(Records with scene code)
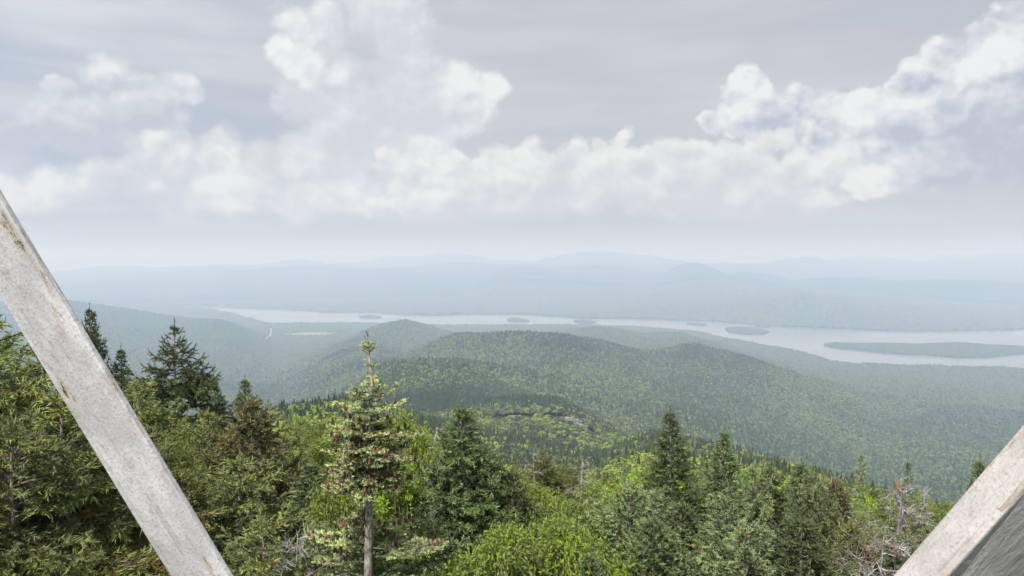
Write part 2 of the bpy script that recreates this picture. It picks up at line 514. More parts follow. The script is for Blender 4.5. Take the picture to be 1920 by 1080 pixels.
def ground_z(x, y):
    """World height of the ground."""
    x, y = np.asarray(x, float), np.asarray(y, float)
    r = np.maximum(np.hypot(x, y), 2.0)
    az = np.arctan2(x, y)
    z = H + table(az, np.log(r)) * r
    # behind the lens: the same summit falling away to rolling woods
    back = smooth(np.abs(az), .98, 1.5)
    zb = H + GROUND_AT_TOWER - .30 * (np.sqrt((r * .9) ** 2 + 35 ** 2) - 35)
    zb = np.maximum(zb, 60 + 120 * (vnoise(x / 2500, y / 2500, 31) + .5))
    z = z * (1 - back) + zb * back
    # relief
    amp = smooth(r, 60, 900)
    z = z + amp * 26 * fbm(x, y, 520, 5, 3) * smooth(r, 300, 2200)
    z = z + smooth(r, 40, 300) * 5.0 * fbm(x, y, 60, 3, 11)
    far = smooth(r, 7500, 12000)
    z = z + far * 110 * fbm(x, y, 1900, 5, 7) + smooth(r, 13000, 17000) * 230 * (fbm(x, y, 5200, 4, 9) + .1)
    z = z + smooth(r, 4, 15) * .5 * fbm(x, y, 3.0, 3, 17)
    if (r > 8000).any():
        for hx, hy, ht, wx in RANGES:
            wf = 1.05 if hy < 17000 else 1.75
            g = ht * np.exp(-((x - hx) / (wx * wf)) ** 2 - ((y - hy) / (wx * 1.15)) ** 2) * (1 + (.16 if hy < 17000 else .34) * fbm(x, y, 1300 if hy < 17000 else 2600, 5, 71))
            z = np.where((g > z - 40) & (g > 150), np.maximum(z, g) + np.clip(40 - np.abs(g - z), 0, 40) * .25, z)
    # lake bed and shore
    s = poly_sdf(x, y, LAKE) + 45 * fbm(x, y, 260, 4, 23) * smooth(r, 3000, 4500)
    near_lake = s < 2500
    shore = np.where(s > 0, 1.5 + .055 * s + 0.00011 * s * s, s * .3 - 2)
    z = np.where(near_lake, np.minimum(z, shore), z)
    z = np.where(s > 0, np.maximum(z, 2.0), z)
    return z


def ground_normal_slope(x, y, e=4.0):
    return np.hypot(ground_z(x + e, y) - ground_z(x - e, y), ground_z(x, y + e) - ground_z(x, y - e)) / (2 * e)


# --- cover materials (real colours; light and air do the rest)
m_ground, N, b, o = material('forest_floor', .95, .1)
geo = N.n('ShaderNodeNewGeometry')
pos = geo.outputs['Position']
n1 = N.noise(pos, .012, 6, .6)
n2 = N.noise(pos, .11, 3, .6)
vz = N.vor(pos, .11, 0)
c1 = N.mix(N.mr(n1, .35, .68), (.030, .047, .022), (.050, .080, .026))
c2 = N.mix(N.mr(vz, .1, .9), c1, (.022, .036, .018))
N.put(b.inputs['Base Color'], N.mix(N.mr(n2, .5, .75), c2, (.060, .086, .034)))
bp = N.n('ShaderNodeBump')
bp.inputs['Strength'].default_value = 1.0
bp.inputs['Distance'].default_value = 9.0
N.put(bp.inputs['Height'], N.m('ADD', N.m('MULTIPLY', vz, -1.0), N.m('MULTIPLY', n2, .7)))
N.put(b.inputs['Normal'], bp.outputs[0])

# --- one ground sheet in rings round the tower, out to the horizon
front = np.linspace(-.98, .98, 760)
back = np.linspace(.98, 2 * PI - .98, 70)[1:-1]
AZR = np.concatenate([front, back])
RR = np.concatenate([np.geomspace(1.5, 300, 60), np.geomspace(300, 24000, 330)[1:], np.geomspace(24000, 36000, 8)[1:]])
A2, R2 = np.meshgrid(AZR, RR, indexing='ij')
X2, Y2 = R2 * np.sin(A2), R2 * np.cos(A2)
Z2 = ground_z(X2.ravel(), Y2.ravel()).reshape(X2.shape)
na, nr = A2.shape
V = np.stack([X2, Y2, Z2], -1).reshape(-1, 3)
V = np.vstack([V, [[0, 0, H + GROUND_AT_TOWER]]])
ia = np.arange(na)[:, None]
ir = np.arange(nr - 1)[None, :]
i00 = ia * nr + ir
i10 = ((ia + 1) % na) * nr + ir
F = np.stack([i00 + 0 * ir, i00 + 1, i10 + 1, i10 + 0 * ir], -1).reshape(-1, 4)
me = mesh_np('ground', V, F, m_ground, smooth=True)
tag(link('ground', me), kind='structure')
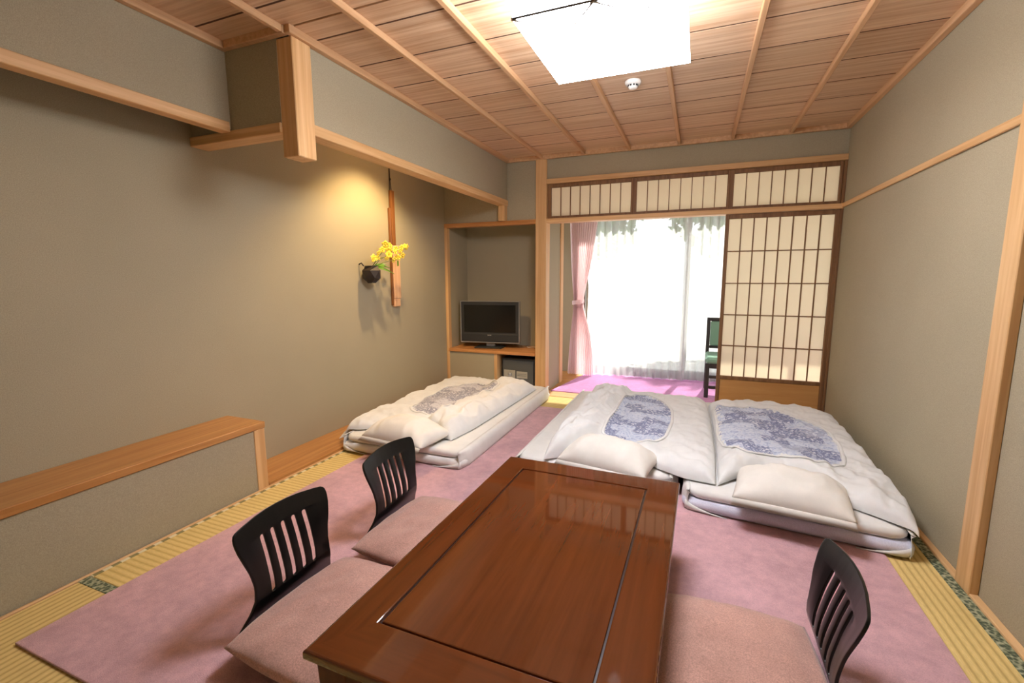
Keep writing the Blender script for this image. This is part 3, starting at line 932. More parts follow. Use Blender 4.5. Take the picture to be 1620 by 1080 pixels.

• [EXERCISE GOAL]:
Without including any pictures, print all of the material exactly as given.

• [EXERCISE RESPONSE]:
Write part 2 of the bpy script that recreates this picture. It picks up at line 514. More parts follow. The script is for Blender 4.5. Take the picture to be 1920 by 1080 pixels.
def ground_z(x, y):
    """World height of the ground."""
    x, y = np.asarray(x, float), np.asarray(y, float)
    r = np.maximum(np.hypot(x, y), 2.0)
    az = np.arctan2(x, y)
    z = H + table(az, np.log(r)) * r
    # behind the lens: the same summit falling away to rolling woods
    back = smooth(np.abs(az), .98, 1.5)
    zb = H + GROUND_AT_TOWER - .30 * (np.sqrt((r * .9) ** 2 + 35 ** 2) - 35)
    zb = np.maximum(zb, 60 + 120 * (vnoise(x / 2500, y / 2500, 31) + .5))
    z = z * (1 - back) + zb * back
    # relief
    amp = smooth(r, 60, 900)
    z = z + amp * 26 * fbm(x, y, 520, 5, 3) * smooth(r, 300, 2200)
    z = z + smooth(r, 40, 300) * 5.0 * fbm(x, y, 60, 3, 11)
    far = smooth(r, 7500, 12000)
    z = z + far * 110 * fbm(x, y, 1900, 5, 7) + smooth(r, 13000, 17000) * 230 * (fbm(x, y, 5200, 4, 9) + .1)
    z = z + smooth(r, 4, 15) * .5 * fbm(x, y, 3.0, 3, 17)
    if (r > 8000).any():
        for hx, hy, ht, wx in RANGES:
            wf = 1.05 if hy < 17000 else 1.75
            g = ht * np.exp(-((x - hx) / (wx * wf)) ** 2 - ((y - hy) / (wx * 1.15)) ** 2) * (1 + (.16 if hy < 17000 else .34) * fbm(x, y, 1300 if hy < 17000 else 2600, 5, 71))
            z = np.where((g > z - 40) & (g > 150), np.maximum(z, g) + np.clip(40 - np.abs(g - z), 0, 40) * .25, z)
    # lake bed and shore
    s = poly_sdf(x, y, LAKE) + 45 * fbm(x, y, 260, 4, 23) * smooth(r, 3000, 4500)
    near_lake = s < 2500
    shore = np.where(s > 0, 1.5 + .055 * s + 0.00011 * s * s, s * .3 - 2)
    z = np.where(near_lake, np.minimum(z, shore), z)
    z = np.where(s > 0, np.maximum(z, 2.0), z)
    return z


def ground_normal_slope(x, y, e=4.0):
    return np.hypot(ground_z(x + e, y) - ground_z(x - e, y), ground_z(x, y + e) - ground_z(x, y - e)) / (2 * e)


# --- cover materials (real colours; light and air do the rest)
m_ground, N, b, o = material('forest_floor', .95, .1)
geo = N.n('ShaderNodeNewGeometry')
pos = geo.outputs['Position']
n1 = N.noise(pos, .012, 6, .6)
n2 = N.noise(pos, .11, 3, .6)
vz = N.vor(pos, .11, 0)
c1 = N.mix(N.mr(n1, .35, .68), (.030, .047, .022), (.050, .080, .026))
c2 = N.mix(N.mr(vz, .1, .9), c1, (.022, .036, .018))
N.put(b.inputs['Base Color'], N.mix(N.mr(n2, .5, .75), c2, (.060, .086, .034)))
bp = N.n('ShaderNodeBump')
bp.inputs['Strength'].default_value = 1.0
bp.inputs['Distance'].default_value = 9.0
N.put(bp.inputs['Height'], N.m('ADD', N.m('MULTIPLY', vz, -1.0), N.m('MULTIPLY', n2, .7)))
N.put(b.inputs['Normal'], bp.outputs[0])

# --- one ground sheet in rings round the tower, out to the horizon
front = np.linspace(-.98, .98, 760)
back = np.linspace(.98, 2 * PI - .98, 70)[1:-1]
AZR = np.concatenate([front, back])
RR = np.concatenate([np.geomspace(1.5, 300, 60), np.geomspace(300, 24000, 330)[1:], np.geomspace(24000, 36000, 8)[1:]])
A2, R2 = np.meshgrid(AZR, RR, indexing='ij')
X2, Y2 = R2 * np.sin(A2), R2 * np.cos(A2)
Z2 = ground_z(X2.ravel(), Y2.ravel()).reshape(X2.shape)
na, nr = A2.shape
V = np.stack([X2, Y2, Z2], -1).reshape(-1, 3)
V = np.vstack([V, [[0, 0, H + GROUND_AT_TOWER]]])
ia = np.arange(na)[:, None]
ir = np.arange(nr - 1)[None, :]
i00 = ia * nr + ir
i10 = ((ia + 1) % na) * nr + ir
F = np.stack([i00 + 0 * ir, i00 + 1, i10 + 1, i10 + 0 * ir], -1).reshape(-1, 4)
me = mesh_np('ground', V, F, m_ground, smooth=True)
tag(link('ground', me), kind='structure')
Keep writing the Blender script for this image. This is part 3, starting at line 932. More parts follow. Use Blender 4.5. Take the picture to be 1620 by 1080 pixels.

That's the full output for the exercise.